Worldvolume Hybrid Monte Carlo algorithm for group manifolds

TL;DR

The paper extends the Worldvolume Hybrid Monte Carlo algorithm to systems on compact group manifolds, improving ergodicity and computational efficiency in lattice gauge theories.

Contribution

It introduces a symplectic structure on the tangent bundle for WV-HMC, enabling its application to group manifolds in lattice gauge theories.

Findings

Validated the algorithm with a one-site model with imaginary coupling.

Resolved ergodicity issues in Lefschetz thimble approaches.
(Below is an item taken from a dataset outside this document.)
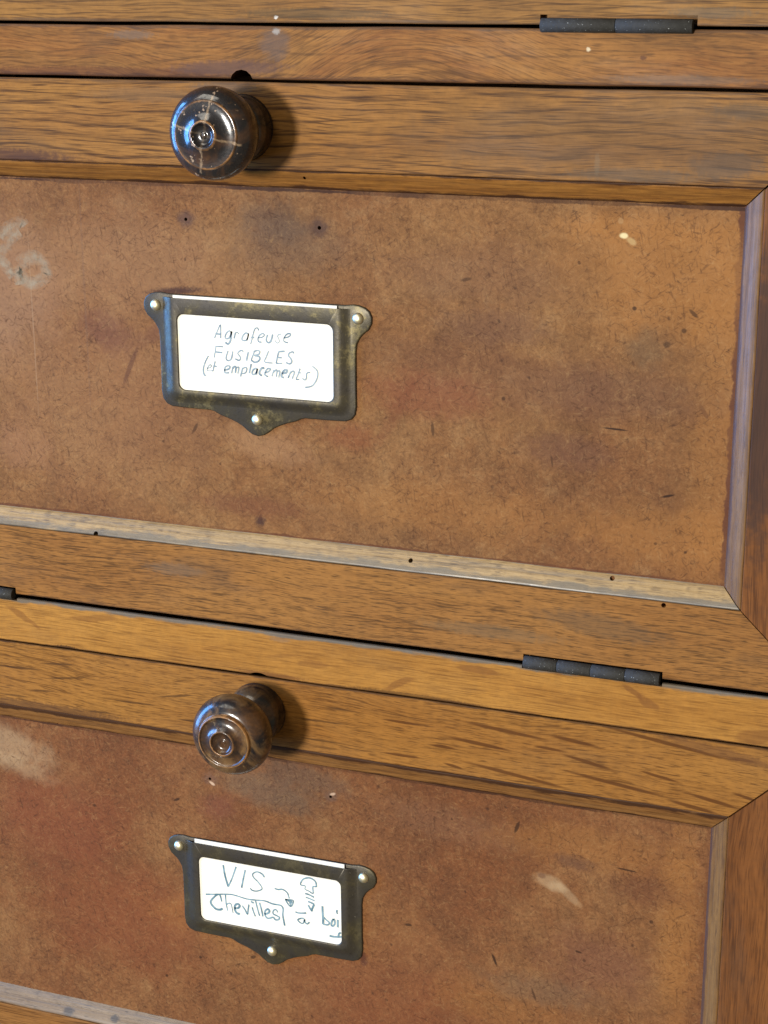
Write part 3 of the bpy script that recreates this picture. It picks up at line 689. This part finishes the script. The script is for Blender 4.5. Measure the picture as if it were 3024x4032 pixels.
m_top2 = oak('oak_rail_ray_flecked', 'x', 14.3, light=(.32, .152, .040), mid=(.255, .112, .029), dark=(.075, .030, .010), pore=.62, pore_len=12, pore_w=.62, pore_thr=.565, ring=.2, ring_w=3.0, wave=2.5, grime=.25,
             flecks=[(41.8, -77.9, 18.3, 0.85, -4.5, FL, .85), (31.7, -84.5, 13.9, 0.85, -4.3, FL, .85), (59, -82.4, 6.4, 0.65, -2.7, FL, .85), (73.5, -85.5, 10.3, 0.85, -10, FL, .85), (46.4, -94.9, 22.5, 0.85, -6.4, FL, .85), (84.5, -92.4, 21.7, 0.85, -6.6, FL, .85), (112, -96.7, 10.1, 0.85, -8, FL, .85), (119.2, -93.2, 11.0, 0.85, -9.3, FL, .85), (130, -89.8, 4.8, 0.65, -12, FL, .85), (101.6, -73.6, 25.5, 0.85, -7.3, FL, .85), (128.4, -75.9, 5.5, 0.65, -1.4, FL, .85), (2.3, -94, 8.5, 0.65, -0.1, FL, .85), (22.5, -95.1, 4.3, 0.65, -9, FL, .85), (1.9, -80.5, 7.9, 0.65, -1, FL, .85), (18.3, -88, 5.8, 0.65, -1.8, FL, .85), (68, -78, 10.3, 0.85, -6, FL, .85), (100, -87, 8.0, 0.65, -9, FL, .85),
                     (-161.5, -81.2, 10.7, .5, 2.4, DARKS, .6), (-140.9, -82.8, 10.1, .5, 8.5, DARKS, .6), (-152.5, -89.9, 5.9, .5, 4.5, DARKS, .6), (-126.4, -95.4, 6.9, .5, 2.9, DARKS, .6), (-92.4, -83.6, 8.6, .5, 10.8, DARKS, .6), (-143.7, -77.2, 8.8, .5, 5.0, DARKS, .6), (-165.1, -93.8, 7.8, .5, 1.1, DARKS, .6), (-110, -89, 9.9, .5, 1.0, DARKS, .6), (-84, -93, 7.7, .5, 2.0, DARKS, .6), (-30, -85, 11.0, .5, 1.0, DARKS, .6), (-30, -93, 8.8, .5, 0.0, DARKS, .6), (-22, -79, 7.7, .5, -1.0, DARKS, .6)],
             spots=[(-150, -97, 40, 2.2, 0, (.075, .035, .018), .6), (120, -74, 26, 2.2, -8, (.14, .06, .022), .6)],
             edge=[(-70.4, .7, DARKS, .7), (-98.6, .8, (.05, .022, .012), .7)])
m_mt2 = oak('oak_moulding_dark', 'x', 15.3, light=(.30, .150, .052), mid=(.22, .100, .036), pore=.5, ring=.5, ring_w=2.0, grime=.5, rough=.4,
            edge=[(-98.8, 2.2, (.042, .018, .010), .92), (-106.3, 1.3, (.034, .014, .008), .9)])
m_mb2 = oak('oak_moulding_grey', 'x', 16.4, light=(.230, .165, .115), mid=(.165, .110, .075), dark=(.06, .04, .03), pore=.6, pore_len=8, pore_w=.9, ring=.3, grime=.85, grime_col=(.060, .054, .055), rough=.36, spec=.65,
            spots=[(-150, -238, 3, 2, 0, (.03, .03, .035), .8), (-128, -237, 2.4, 1.6, 0, (.03, .03, .035), .8)])
m_plain = oak('oak_rail_hidden', 'x', 17.5)

T1 = ((.240, .113, .039), (.198, .082, .028), (.300, .168, .068), (.108, .050, .022))
T2 = ((.222, .095, .034), (.180, .064, .023), (.290, .152, .060), (.100, .043, .019))
m_p0 = fibreboard('fibreboard_plain', 3.3, T1)
OR = (.30, .128, .034); PU = (.125, .050, .026)
m_p1 = fibreboard('fibreboard_worn', 1.0, T1,
    spots=[(96, 92, 46, 26, 0, OR, .6), (113, 45, 13, 80, 0, OR, .42), (100, 0, 40, 14, 0, OR, .5), (20, 2, 60, 12, 0, OR, .35), (84, 106, 34, 6, 0, OR, .5),
           (-165, 70, 40, 34, 0, (.275, .155, .088), .55), (-110, 85, 60, 22, 0, (.27, .145, .070), .45), (-120, 30, 60, 40, 0, (.235, .115, .055), .4),  # paler left part, window sheen put into the colour
           (-48, 102, 17, 9, -8, (.075, .052, .038), .50), (-42, 94, 26, 12, 0, (.12, .075, .048), .40),
           (-118, 58, 14, 9, -20, (.11, .042, .032), .5), (-92, 62, 20, 4, 30, (.10, .036, .024), .5), (40, 52, 60, 14, -6, PU, .42), (10, 44, 30, 10, 0, (.17, .055, .025), .6), (62, 28, 20, 8, 0, (.10, .044, .030), .45), (88, 66, 9, 8, 20, (.080, .056, .034), .42), (80, 50, 40, 10, 0, (.12, .060, .034), .40), (34, 70, 24, 8, 0, (.12, .058, .034), .5),
           (-20, 26, 12, 6, 0, (.17, .05, .02), .5), (-52, 20, 22, 8, -10, (.30, .16, .075), .5), (-88, 75.5, 14, 1.6, 6, (.045, .020, .018), .85), (-56, -9.5, 2.6, 2.6, 0, (.045, .022, .018), .85), (-60, -4, 26, 5, 0, (.13, .045, .022), .5), (-160, 10, 20, 10, 0, (.26, .13, .065), .4),
           (-82.7, 101.9, 4.2, 3.6, 0, (.085, .045, .034), .8), (-30.5, 101.2, 4.4, 4.0, 0, (.075, .040, .028), .85), (-1, 38, 20, 3, 60, (.14, .045, .02), .4), (30, 88, 40, 14, 0, (.15, .075, .042), .35)],
    lines=[(78.6, 103.6, 1.6, 1.1, 0, (.66, .56, .30), .9), (81.2, 101.9, 2.0, 1.2, -30, (.46, .32, .14), .55), (77.4, 108.4, 1.1, 1.3, 0, (.36, .21, .09), .5), (78, 37.5, 5.0, .38, -2, DARKS, .95), (97, 15.5, 2.6, .5, 16, DARKS, .95), (103, 79, 2.4, .8, -40, DARKS, .7), (12, 32, .7, 3.0, 5, DARKS, .6), (94.5, 68, 1.4, 1.2, 0, DARKS, .6), (100, 73, 1.1, 1.0, 0, DARKS, .7), (83, 79.5, .9, .8, 0, DARKS, .8), (24, 86, 2.4, .7, 15, DARKS, .6), (108, 46, 3.4, .9, -58, (.12, .05, .02), .7), (-82, 24, 2.6, .7, 60, DARKS, .6), (-126, 70, .5, 60, 0, (.13, .075, .05), .25), (-149, 60, .3, 40, 0, (.30, .19, .11), .45), (56, 24, .4, 2.4, 8, DARKS, .5), (-108, 46, 9, 1.1, 66, (.085, .035, .022), .6), (38, 45, .8, .8, 0, DARKS, .7), (104, -4, .7, .6, 0, DARKS, .7), (93.5, -2, .7, .6, 0, DARKS, .6)],
    edges=[('x', 118, 1.7, (.085, .030, .018), .85, .085), ('z', -14.4, .8, (.085, .030, .016), .7, .08), ('z', 114.0, .8, (.040, .017, .011), .9, .05)])
m_p2 = fibreboard('fibreboard_stained', 2.0, T2,
    spots=[(-172, -119, 22, 10, -10, PALE, .42), (-168, -128, 18, 5, -15, PALE, .32), (-55, -121, 26, 9, -8, (.115, .085, .056), .50), (-40, -112, 24, 7, -8, (.10, .072, .048), .45), (20, -122, 36, 9, -5, (.17, .085, .045), .4),
           (-150, -152, 40, 26, 0, (.175, .050, .022), .55), (-120, -190, 50, 26, 0, (.185, .055, .022), .5), (-10, -200, 50, 30, 0, (.18, .055, .022), .4), (80, -170, 26, 18, 0, (.145, .060, .034), .6), (108, -150, 9, 50, 0, OR, .5), (70, -122, 40, 10, 0, OR, .35), (40, -195, 30, 12, 0, OR, .3),
           (68, -129, 9, 3.4, -6, (.095, .045, .028), .6), (96, -136, 16, 7, 0, (.12, .046, .022), .5), (-16, -187, 2.2, 3.4, 0, (.075, .028, .020), .8), (-78, -131, 10, 7, 20, (.15, .05, .03), .5), (56, -186, 26, 8, 0, (.13, .085, .05), .4),
           (-80.8, -119.4, 3.4, 3.0, 0, (.14, .075, .05), .6), (-29.1, -118.6, 3.0, 2.6, 0, (.13, .075, .05), .6), (-70, -185, 44, 12, -6, OR, .4)],
    lines=[(59.0, -138.8, 6.5, 3.2, -12, PALE, .38), (62.0, -140.6, 4.5, 2.6, 0, PALE, .32), (66.5, -142.8, 7.0, 2.0, -40, PALE, .30), (56.0, -136.8, 1.8, 1.2, 0, (.15, .075, .04), .8), (-80.0, -121.2, 1.5, .7, -30, (.50, .34, .22), .9), (-28.2, -117.3, 1.4, .7, 20, (.50, .34, .22), .8), (46, -118.5, .8, 3.0, -18, DARKS, .8), (38, -176, .6, 3.0, 22, DARKS, .9), (71, -166, 1.6, .5, -10, DARKS, .8), (3, -168, 1.6, .7, 0, DARKS, .8), (88, -128.5, 4.6, .4, -3, DARKS, .8), (98, -148, .9, .8, 0, DARKS, .7), (-96, -131, 1.7, .6, 26, DARKS, .85), (-30, -158, .6, .6, 0, DARKS, .7), (-64, -196, 1.6, .8, 30, DARKS, .7), (-104, -213, .7, .7, 0, DARKS, .8), (54, -188, .5, 3.2, 20, DARKS, .6), (-88, -201, .8, .7, 0, DARKS, .7), (-134, -140, 1.0, .7, 0, DARKS, .6)],
    edges=[('x', 118, 1.2, (.11, .042, .02), .6, .09), ('z', -106.4, .7, (.040, .016, .009), .85, .05)])

up, U = flap(0, dict(top=m_plain, bottom=m_bot0, stile=m_stile, mould_top=m_plain, mould_bottom=m_plain, mould_side=m_ms, panel=m_p0),
             'flap front cut off at the top, only its bottom rail and hinge in view', 'upper')
f1, A = flap(1, dict(top=m_top1, bottom=m_bot1, stile=m_stile, mould_top=m_mt, mould_bottom=m_mb, mould_side=m_ms, panel=m_p1),
             'wooden flap front with a chalk scrawl on its panel and a cracked knob', 'first')
f2, B = flap(2, dict(top=m_top2, bottom=m_plain, stile=m_stile, mould_top=m_mt2, mould_bottom=m_mb2, mould_side=m_ms, panel=m_p2),
             'wooden flap front below the honey coloured rail, with an uncracked ringed knob', 'second')
# nail holes
n_up = (0, -.58, .81)
carve(A['mb'], [cyl((-124, 1.2, -20.6), (0, 1, .1), 1.0, 9), cyl((4.6, 2, -17.3), (0, 1, -.35), .85, 9), cyl((79.1, 2.4, -15.4), (0, 1, -.35), .9, 9)])
carve(A['mt'], [cyl((-34.4, 2, 118.8), (0, 1, 0), .55, 9)])
carve(B['mt'], [cyl((-148, 3, -106.0), (0, 1, 0), 1.0, 9)])
carve(A['panel'], [cyl((-82.7, 6, 101.9), (0, 1, 0), .62, 9), cyl((-30.5, 6, 101.2), (0, 1, 0), .7, 9)])
carve(B['panel'], [cyl((-80.8, 6, -119.4), (0, 1, 0), .6, 9), cyl((-29.1, 6, -118.6), (0, 1, 0), .6, 9)])

m_k1 = knob_wood('knob_cracked', 1.0, 11.3, True)
m_k2 = knob_wood('knob_ringed', 2.2, 10.2, False)
knob(f1, -56.6, 135.5, KNOB_A, m_k1, .0)
knob(f2, -56.4, -84.3, KNOB_B, m_k2, .6)

h1 = (-55.80, 69.98, -.00115); h2 = (-55.27, -150.71, .0049)
holder(f1, *h1, bronze('bronze_spotted', 1.0, .55))
holder(f2, *h2, bronze('bronze_green', 2.3, .25))
ink1 = ink('blue_grey_ink', (.15, .21, .25), (.29, .36, .39))
ink2 = ink('teal_ink', (.085, .16, .19), (.22, .33, .37))
name_card(*h1, INK_A, .58, ink1, 'white card handwritten Agrafeuse FUSIBLES (et emplacements)', 4.3, seed=3)
name_card(*h2, INK_B, .72, ink2, 'white card handwritten VIS and Chevilles with a small drawing of a screw', 4.9, seed=5)

# faint chalk scrawl on the first panel, rubbed out towards its edges
def chalk(name):
    g = NT(name)
    a = g.noise(g.P, .45, 4, .7); b = g.noise(g.P, .12, 3, .6)
    al = g.math('MULTIPLY', g.rng(a, .30, .68), g.rng(b, .25, .7, .10, .30))
    m = g.out((.47, .40, .29), .8, .1)
    g.put(g.bsdf.inputs['Alpha'], al)
    return m
M_chalk = chalk('chalk_dust')
bm = bmesh.new()
for k, w in enumerate((2.0, 3.4, 4.8)):
    me = pen(CHALK, w, 4.97 - k * .02, jitter=.3, seed=11)
    bm.from_mesh(me)
me = bpy.data.meshes.new('chalk_mark'); bm.to_mesh(me); bm.free()
ck = link('chalk_mark', me, M_chalk, A['panel'])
Maintained low computational costs.

Abstract

The Worldvolume Hybrid Monte Carlo (WV-HMC) method [arXiv:2012.08468] is a reliable and versatile algorithm for addressing the numerical sign problem. It resolves the ergodicity issues commonly encountered in Lefschetz thimble-based approaches while maintaining low computational costs. In this paper, as a general framework for applying WV-HMC to lattice gauge theories, we extend the algorithm to systems defined on compact group manifolds. The key is to introduce a symplectic structure on the tangent bundle of the worldvolume and formulate molecular dynamics upon it. The validity of the proposed algorithm is demonstrated using the one-site model with a purely imaginary coupling constant.